Let your speech always be gracious, seasoned with salt, so that you may know how you ought to answer each person. Colossians 4:5
Have you ever bopped yourself mentally after you walked away from a conversation. It suddenly hits you what you should have said, five minutes too late. Hindsight is twenty-twenty, isn’t it? All at once your head fills with elegant prose you could have used instead of your stammered, short answers.
Or maybe, there were things you wanted to say, but you just didn’t have the gumption to spit them out. You were not bold enough.
Could it be you feared the consequences if you spoke your mind?The other person may have thought less of you, or gotten angry. So once again you bit your tongue, the way you have so often it is numb to it now.
Perhaps you did blurt it out, and now regret the words that spewed like a sword, piercing another’s heart. If only you had held your tongue! If only you could take back what you said, wipe away the hurt.
I think each of these scenarios is being addressed by Paul in his advice to the Colossians. In essence, he is asking them to have grace in their speaking, i.e., to have Christ act through them. The Truth is like salt. Salt as a flavor enhancer can make the listener want more. It can make them thirsty for the Living Waters that will cleanse their souls. Salt as a preservative can keep the words in their head, maturing to full potential in influencing them to follow the Way and the Light to salvation.
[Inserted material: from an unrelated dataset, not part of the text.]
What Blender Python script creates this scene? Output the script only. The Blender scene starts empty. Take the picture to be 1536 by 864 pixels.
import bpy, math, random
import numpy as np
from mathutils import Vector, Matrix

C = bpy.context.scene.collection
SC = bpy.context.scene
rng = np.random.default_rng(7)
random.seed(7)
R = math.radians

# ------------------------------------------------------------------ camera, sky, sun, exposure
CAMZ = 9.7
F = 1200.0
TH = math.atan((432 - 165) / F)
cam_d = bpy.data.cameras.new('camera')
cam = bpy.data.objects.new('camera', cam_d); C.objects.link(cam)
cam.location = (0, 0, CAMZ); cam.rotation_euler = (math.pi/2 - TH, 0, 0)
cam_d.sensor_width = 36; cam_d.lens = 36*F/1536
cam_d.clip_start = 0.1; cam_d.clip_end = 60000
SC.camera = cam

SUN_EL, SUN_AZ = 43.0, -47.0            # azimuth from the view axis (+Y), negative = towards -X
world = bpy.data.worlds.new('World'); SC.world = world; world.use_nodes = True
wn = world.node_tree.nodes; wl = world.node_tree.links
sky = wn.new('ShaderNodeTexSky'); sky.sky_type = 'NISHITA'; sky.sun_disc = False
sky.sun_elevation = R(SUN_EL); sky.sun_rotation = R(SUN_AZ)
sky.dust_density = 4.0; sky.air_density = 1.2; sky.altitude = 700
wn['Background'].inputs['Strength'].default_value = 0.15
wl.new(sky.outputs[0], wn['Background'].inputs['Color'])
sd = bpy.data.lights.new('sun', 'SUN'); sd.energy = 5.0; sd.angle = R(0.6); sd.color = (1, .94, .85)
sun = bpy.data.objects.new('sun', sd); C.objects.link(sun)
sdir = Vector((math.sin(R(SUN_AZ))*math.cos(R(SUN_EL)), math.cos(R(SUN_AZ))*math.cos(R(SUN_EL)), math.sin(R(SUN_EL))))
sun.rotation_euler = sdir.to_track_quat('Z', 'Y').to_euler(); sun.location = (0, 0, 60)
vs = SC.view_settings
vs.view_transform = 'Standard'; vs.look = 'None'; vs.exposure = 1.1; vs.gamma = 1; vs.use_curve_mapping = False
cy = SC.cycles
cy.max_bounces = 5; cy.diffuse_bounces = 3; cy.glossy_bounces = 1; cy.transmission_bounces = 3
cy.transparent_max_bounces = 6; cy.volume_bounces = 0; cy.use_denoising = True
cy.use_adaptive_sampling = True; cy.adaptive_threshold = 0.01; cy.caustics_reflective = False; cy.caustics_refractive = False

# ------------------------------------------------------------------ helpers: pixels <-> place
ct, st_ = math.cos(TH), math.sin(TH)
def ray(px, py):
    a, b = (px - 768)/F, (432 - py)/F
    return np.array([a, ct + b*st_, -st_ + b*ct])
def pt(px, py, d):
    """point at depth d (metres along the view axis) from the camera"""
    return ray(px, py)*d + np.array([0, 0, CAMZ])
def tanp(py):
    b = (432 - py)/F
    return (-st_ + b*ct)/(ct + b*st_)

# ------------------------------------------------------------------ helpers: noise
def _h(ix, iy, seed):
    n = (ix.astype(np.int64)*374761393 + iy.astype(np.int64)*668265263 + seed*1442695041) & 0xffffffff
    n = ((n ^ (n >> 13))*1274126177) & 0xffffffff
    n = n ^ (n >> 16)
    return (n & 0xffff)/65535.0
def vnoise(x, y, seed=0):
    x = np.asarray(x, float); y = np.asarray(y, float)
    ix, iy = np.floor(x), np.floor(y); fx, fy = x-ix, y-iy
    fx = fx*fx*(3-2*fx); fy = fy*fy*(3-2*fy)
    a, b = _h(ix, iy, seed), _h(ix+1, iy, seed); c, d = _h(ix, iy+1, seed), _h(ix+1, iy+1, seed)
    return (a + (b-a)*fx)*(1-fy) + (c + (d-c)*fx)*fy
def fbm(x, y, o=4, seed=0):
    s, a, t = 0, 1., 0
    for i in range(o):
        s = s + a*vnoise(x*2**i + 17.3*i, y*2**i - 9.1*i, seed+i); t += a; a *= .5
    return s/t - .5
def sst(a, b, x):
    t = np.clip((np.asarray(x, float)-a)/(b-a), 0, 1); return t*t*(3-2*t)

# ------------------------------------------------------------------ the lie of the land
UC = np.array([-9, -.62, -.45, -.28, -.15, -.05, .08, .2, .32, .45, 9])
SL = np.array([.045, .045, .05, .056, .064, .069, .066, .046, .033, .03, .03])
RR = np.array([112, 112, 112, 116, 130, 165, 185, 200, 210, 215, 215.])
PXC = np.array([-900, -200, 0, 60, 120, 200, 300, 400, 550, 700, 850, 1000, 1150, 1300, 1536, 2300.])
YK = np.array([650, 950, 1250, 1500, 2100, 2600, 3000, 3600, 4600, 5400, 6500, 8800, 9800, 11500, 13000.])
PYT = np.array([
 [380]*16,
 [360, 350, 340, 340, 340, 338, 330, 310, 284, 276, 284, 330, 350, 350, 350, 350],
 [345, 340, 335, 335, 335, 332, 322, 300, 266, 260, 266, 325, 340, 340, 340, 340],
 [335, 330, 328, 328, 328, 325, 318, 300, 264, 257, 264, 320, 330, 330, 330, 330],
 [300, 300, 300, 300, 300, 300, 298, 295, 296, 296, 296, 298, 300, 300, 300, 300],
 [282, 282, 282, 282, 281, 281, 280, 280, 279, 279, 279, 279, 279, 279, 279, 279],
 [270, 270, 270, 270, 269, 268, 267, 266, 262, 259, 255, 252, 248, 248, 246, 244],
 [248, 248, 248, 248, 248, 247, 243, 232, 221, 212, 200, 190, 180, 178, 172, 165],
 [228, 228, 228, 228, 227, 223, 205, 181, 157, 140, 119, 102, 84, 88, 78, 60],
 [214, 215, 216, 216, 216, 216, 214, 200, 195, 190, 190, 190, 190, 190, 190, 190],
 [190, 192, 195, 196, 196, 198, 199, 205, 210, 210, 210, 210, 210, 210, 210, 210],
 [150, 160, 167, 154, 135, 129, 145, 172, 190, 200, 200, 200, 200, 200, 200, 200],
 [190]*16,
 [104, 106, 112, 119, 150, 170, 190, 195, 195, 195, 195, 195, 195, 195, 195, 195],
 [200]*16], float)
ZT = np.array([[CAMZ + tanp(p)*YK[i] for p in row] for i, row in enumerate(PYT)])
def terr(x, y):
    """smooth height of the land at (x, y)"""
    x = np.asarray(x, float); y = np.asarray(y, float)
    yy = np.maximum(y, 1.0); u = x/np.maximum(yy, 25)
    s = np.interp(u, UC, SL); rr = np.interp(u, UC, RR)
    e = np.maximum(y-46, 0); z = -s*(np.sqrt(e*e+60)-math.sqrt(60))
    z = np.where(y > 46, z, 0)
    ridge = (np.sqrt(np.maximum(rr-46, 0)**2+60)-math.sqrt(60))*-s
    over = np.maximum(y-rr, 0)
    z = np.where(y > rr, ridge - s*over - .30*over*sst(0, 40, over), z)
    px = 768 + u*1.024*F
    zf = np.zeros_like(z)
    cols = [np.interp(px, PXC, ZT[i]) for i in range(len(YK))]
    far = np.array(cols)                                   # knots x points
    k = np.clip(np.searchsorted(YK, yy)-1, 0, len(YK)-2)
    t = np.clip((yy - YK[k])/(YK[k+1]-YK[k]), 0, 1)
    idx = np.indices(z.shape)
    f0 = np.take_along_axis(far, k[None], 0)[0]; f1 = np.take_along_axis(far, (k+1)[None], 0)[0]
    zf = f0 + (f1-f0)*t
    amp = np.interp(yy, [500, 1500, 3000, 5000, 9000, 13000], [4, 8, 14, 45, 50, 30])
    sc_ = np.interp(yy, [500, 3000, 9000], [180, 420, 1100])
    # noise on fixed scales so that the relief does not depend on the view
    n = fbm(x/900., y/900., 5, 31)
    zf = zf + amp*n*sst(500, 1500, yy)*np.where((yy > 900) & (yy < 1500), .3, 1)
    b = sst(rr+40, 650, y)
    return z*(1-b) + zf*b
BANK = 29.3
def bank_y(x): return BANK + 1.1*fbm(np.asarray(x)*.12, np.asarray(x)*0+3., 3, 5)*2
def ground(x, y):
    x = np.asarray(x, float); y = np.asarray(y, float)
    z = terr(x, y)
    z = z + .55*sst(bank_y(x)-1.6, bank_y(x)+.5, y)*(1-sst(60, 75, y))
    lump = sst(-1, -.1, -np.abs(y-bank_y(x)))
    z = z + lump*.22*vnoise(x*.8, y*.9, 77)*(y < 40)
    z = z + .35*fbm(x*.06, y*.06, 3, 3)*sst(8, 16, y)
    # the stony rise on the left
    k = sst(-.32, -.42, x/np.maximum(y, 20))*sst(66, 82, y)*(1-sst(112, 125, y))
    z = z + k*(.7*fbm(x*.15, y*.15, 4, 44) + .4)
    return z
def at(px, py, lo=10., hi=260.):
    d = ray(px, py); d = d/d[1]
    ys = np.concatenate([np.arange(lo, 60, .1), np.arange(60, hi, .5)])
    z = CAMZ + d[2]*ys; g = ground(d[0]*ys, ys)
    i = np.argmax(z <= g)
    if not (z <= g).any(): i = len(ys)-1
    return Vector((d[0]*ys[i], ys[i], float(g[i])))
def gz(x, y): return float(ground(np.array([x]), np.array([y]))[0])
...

What will I be lead to say today, or what will I blurt out without thinking? Will I have the gumption to speak Truth and leave the consequences to the One who has put it in my mind to speak it? Will I walk away confident that what needed to be said actually was? Will I have exhibited graciousness? If I have let Christ guide the conversation, have truly listened before repsonding instead of thinking what I should say in reply before they are finished talking, then yes. Perhaps there is something to that old adage, think before you speak.